Watched death throes
Meanwhile, the Appalachian and other observation ships were moving toward the lagoon, protected by the reef from the contaminating water and by constant wind from the poison aloft. By 10 a.m., from a range of four miles, we were watching the Saratoga in her death throes, and the Arkansas had gone down in 30 fathoms behind the atomic curtain.
Several of us had gone aboard the Arkansas at anchor in the lagoon a fortnight ago, where we were received by her skipper, Capt. Wade De Weese. Oldest battleship in the fleet, she had received only slight damage from the air blast, though her compartmentation was far less sturdy than that of modern battleships.
On the Appalachian this morning the shock wave, transmitted through the water, hit the ship a few seconds after the explosion. Most below decks veterans described it as like the sensation produced by a fairly near miss by an air bomb.
Topside, we got almost none of this shock, but our eardrums took quite a wallop about a minute after the explosion.

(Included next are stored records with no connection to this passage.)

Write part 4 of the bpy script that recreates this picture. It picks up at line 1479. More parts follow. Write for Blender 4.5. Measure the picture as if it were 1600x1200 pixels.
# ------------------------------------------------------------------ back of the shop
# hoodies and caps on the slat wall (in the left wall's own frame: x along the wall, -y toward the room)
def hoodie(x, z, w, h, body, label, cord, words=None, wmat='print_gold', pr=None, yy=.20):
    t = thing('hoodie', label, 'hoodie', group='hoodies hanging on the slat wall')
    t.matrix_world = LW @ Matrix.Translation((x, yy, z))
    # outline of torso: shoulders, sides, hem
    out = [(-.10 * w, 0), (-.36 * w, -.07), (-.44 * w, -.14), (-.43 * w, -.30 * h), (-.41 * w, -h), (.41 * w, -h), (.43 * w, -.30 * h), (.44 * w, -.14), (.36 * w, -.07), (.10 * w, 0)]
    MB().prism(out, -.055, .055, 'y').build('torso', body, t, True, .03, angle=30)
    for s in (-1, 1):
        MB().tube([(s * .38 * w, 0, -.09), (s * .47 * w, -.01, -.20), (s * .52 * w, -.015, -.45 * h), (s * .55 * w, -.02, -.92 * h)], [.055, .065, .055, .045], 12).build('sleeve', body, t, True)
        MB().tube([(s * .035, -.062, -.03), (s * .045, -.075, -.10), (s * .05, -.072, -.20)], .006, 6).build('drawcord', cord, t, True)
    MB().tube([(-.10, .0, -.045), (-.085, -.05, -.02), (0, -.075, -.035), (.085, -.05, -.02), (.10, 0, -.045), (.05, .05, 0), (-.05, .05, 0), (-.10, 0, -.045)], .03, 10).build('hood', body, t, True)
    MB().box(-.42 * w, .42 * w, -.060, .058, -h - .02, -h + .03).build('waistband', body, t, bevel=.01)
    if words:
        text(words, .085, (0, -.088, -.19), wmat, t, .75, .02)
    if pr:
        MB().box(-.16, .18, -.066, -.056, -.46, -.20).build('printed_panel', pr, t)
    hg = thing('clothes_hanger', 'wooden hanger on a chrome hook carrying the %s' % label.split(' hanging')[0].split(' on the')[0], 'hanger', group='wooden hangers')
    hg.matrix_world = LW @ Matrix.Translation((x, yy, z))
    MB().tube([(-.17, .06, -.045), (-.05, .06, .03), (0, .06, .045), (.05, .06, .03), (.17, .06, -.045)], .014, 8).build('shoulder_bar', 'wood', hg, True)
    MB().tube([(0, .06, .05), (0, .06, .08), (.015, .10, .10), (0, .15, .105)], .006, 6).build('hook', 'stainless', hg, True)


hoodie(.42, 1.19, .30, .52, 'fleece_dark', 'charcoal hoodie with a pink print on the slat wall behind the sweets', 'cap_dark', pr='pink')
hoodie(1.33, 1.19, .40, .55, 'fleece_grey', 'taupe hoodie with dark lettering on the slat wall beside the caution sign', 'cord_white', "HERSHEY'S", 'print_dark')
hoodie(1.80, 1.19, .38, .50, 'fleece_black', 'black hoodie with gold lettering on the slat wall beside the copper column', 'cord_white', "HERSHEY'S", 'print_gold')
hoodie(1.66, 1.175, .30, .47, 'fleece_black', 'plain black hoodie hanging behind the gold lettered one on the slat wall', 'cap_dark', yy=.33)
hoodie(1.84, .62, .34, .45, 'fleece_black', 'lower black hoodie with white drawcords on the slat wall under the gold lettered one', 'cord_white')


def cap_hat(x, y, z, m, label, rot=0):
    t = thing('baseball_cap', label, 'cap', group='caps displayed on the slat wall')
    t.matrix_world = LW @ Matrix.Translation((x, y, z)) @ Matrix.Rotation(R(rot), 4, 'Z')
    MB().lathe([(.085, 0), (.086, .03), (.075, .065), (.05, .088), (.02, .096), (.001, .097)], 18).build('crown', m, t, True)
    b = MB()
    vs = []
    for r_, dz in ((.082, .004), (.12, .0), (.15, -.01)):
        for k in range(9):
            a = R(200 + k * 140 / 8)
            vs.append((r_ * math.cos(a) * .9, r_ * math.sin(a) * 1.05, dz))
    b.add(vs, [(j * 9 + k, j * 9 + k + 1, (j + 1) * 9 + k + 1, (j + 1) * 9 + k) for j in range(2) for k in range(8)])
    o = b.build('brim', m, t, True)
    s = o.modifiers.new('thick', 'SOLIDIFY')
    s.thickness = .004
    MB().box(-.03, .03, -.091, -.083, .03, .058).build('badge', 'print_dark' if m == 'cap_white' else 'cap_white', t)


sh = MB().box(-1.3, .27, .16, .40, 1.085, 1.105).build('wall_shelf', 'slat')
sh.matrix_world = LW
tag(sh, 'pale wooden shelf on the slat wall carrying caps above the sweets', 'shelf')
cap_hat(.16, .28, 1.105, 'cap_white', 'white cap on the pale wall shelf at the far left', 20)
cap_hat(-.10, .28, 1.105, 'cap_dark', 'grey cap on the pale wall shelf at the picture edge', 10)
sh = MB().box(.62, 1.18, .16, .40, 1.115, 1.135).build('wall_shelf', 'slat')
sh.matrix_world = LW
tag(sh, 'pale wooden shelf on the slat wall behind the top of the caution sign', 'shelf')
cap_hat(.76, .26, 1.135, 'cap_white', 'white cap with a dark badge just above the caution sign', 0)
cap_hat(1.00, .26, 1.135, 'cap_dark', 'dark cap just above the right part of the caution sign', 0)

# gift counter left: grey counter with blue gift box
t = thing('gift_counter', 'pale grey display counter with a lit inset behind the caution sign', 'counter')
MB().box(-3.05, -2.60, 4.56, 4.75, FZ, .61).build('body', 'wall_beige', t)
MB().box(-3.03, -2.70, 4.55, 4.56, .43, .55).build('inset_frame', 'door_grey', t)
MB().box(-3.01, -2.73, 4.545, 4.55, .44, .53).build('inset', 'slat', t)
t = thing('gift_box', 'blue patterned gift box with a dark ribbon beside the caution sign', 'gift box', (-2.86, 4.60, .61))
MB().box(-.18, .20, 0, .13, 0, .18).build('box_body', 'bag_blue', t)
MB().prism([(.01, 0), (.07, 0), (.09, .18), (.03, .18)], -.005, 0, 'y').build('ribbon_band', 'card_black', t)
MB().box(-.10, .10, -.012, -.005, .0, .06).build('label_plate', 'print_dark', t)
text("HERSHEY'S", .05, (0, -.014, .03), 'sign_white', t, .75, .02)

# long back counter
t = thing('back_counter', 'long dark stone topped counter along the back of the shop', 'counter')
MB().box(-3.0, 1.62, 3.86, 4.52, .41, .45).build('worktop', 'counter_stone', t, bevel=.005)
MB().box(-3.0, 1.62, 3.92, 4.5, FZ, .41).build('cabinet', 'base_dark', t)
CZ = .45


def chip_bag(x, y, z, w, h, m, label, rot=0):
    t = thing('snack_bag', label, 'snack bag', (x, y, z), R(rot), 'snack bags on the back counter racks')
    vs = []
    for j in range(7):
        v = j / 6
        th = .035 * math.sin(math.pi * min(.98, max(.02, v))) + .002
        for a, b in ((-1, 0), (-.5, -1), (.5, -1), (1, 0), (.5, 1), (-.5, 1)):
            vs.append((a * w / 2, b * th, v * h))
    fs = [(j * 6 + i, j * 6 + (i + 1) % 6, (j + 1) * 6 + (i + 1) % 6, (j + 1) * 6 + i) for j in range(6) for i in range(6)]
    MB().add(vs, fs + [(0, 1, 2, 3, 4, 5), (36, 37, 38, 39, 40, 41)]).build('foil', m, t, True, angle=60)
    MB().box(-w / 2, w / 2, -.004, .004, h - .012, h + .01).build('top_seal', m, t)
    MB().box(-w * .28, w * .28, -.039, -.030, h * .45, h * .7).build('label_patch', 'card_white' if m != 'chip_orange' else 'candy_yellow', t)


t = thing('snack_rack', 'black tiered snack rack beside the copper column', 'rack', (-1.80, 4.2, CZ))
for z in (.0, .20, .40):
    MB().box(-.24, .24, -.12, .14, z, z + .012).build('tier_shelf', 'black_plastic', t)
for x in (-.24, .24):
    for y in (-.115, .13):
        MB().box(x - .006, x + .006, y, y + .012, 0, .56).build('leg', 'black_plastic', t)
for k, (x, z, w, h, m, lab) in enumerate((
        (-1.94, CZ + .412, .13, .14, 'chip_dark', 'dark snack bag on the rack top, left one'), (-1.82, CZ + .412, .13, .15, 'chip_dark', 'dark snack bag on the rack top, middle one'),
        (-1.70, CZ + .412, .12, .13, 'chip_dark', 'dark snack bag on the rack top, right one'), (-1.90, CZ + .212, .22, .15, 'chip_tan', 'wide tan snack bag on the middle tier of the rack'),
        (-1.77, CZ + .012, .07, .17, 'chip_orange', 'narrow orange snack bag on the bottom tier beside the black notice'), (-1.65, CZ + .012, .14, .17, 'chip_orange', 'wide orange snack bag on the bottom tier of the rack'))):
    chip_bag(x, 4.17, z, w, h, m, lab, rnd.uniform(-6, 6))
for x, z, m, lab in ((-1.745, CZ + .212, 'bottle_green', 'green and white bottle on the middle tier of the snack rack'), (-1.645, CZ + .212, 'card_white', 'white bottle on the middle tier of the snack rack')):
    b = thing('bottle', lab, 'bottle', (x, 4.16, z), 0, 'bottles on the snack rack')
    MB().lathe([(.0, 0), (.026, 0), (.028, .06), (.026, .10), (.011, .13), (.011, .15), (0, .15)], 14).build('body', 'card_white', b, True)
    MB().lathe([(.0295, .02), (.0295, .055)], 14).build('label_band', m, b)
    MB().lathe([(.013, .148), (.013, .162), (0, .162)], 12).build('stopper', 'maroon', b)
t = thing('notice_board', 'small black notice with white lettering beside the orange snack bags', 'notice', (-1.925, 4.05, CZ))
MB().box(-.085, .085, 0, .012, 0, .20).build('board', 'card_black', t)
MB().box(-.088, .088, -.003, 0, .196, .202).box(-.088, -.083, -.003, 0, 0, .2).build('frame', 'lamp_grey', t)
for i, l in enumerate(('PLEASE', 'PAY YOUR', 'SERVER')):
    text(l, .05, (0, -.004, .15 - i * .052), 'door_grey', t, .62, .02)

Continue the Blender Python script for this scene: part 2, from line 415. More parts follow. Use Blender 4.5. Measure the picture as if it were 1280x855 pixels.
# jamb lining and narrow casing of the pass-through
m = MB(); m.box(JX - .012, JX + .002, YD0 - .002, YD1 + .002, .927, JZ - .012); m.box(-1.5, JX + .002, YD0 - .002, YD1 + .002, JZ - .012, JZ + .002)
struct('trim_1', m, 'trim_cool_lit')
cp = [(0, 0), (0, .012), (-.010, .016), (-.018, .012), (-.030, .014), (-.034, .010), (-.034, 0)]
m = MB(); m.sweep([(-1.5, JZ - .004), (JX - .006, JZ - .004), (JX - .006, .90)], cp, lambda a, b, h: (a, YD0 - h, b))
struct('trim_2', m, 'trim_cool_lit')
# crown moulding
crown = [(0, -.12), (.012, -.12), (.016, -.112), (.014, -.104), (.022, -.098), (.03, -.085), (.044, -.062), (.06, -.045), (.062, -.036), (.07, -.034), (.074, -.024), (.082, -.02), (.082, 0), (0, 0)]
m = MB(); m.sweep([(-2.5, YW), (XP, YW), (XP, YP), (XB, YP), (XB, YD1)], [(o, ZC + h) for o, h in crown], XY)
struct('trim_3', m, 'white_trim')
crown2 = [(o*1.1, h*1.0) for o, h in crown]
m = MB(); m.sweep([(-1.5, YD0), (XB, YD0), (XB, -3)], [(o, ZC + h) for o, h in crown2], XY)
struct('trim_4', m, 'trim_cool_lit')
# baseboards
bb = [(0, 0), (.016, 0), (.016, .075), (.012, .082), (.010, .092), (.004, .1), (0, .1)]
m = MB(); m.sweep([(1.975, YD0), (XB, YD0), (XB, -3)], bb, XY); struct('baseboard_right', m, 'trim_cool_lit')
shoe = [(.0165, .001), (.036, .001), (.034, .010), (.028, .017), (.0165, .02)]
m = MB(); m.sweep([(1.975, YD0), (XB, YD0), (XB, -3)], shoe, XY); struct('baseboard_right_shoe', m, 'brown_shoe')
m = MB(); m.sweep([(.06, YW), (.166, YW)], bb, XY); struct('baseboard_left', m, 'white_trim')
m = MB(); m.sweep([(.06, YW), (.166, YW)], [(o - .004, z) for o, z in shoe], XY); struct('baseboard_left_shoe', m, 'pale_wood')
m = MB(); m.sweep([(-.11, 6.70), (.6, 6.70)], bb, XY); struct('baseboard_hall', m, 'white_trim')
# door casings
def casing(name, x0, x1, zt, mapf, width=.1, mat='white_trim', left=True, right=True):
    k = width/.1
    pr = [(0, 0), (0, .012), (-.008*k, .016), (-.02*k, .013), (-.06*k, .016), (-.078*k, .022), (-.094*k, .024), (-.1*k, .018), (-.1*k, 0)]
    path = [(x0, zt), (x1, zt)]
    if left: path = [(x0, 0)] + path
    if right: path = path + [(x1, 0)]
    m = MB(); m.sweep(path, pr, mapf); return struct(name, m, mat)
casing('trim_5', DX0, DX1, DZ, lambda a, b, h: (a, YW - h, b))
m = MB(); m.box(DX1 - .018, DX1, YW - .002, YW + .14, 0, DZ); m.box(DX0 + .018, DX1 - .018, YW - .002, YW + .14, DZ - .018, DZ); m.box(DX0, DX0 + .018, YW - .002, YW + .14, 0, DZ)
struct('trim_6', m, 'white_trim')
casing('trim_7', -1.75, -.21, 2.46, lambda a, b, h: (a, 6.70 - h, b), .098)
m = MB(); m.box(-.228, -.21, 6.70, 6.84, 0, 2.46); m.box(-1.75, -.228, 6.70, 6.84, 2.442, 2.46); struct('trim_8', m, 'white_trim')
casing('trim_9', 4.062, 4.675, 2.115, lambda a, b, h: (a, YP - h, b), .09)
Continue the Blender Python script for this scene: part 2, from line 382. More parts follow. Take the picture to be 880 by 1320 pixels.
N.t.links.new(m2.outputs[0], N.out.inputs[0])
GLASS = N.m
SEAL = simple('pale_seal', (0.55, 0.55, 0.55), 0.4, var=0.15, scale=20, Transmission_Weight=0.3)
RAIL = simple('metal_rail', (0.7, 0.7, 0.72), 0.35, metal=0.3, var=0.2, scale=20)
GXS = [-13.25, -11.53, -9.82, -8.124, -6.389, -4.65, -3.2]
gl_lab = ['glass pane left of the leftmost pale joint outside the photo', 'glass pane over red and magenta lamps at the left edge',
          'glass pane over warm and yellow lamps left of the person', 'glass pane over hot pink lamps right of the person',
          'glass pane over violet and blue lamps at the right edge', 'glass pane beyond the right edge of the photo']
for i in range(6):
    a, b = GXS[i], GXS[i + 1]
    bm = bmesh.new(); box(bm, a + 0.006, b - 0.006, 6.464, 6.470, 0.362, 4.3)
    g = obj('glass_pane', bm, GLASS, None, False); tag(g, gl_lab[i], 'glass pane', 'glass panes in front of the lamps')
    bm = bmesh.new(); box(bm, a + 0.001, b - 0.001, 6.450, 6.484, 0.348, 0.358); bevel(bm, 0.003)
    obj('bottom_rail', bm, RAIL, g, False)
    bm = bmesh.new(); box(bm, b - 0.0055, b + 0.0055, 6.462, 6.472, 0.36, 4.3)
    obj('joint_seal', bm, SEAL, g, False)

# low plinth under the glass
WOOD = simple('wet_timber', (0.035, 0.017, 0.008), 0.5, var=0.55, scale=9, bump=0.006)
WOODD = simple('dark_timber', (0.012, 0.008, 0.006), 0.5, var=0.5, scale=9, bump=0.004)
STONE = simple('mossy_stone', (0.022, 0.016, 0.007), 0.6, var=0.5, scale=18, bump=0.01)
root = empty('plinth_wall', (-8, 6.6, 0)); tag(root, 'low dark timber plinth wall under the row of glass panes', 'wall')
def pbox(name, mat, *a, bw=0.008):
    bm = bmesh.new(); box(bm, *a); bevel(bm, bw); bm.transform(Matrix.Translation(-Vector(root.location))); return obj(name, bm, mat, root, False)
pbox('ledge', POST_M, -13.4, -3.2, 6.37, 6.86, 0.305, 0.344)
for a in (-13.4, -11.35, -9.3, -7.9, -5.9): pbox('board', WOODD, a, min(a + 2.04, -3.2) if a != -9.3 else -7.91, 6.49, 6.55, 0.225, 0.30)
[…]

I was so absorbed with the spectacle I had completely forgotten this highly audible reaction until it rolled across the ocean, lifting me a couple of feet out of my favorite deck chair. It was quite some bang, much stronger than the sound of distant thunder which followed the air test.
As pro and con discussion goes on here as to the effectiveness of atomic weapons against a floating, dispersed military city of steel, some are inclined to lose sight of Adm. Blandy’s oft-repeated theme: The tests were calculated to produce maximum data rather than maximum damage.
We are how proceeding into the lagoon as far as the Geiger counter-monitors will permit, to find out among other things what weird looking object Is draped over a floating drydock. Maybe it’s a missing LST.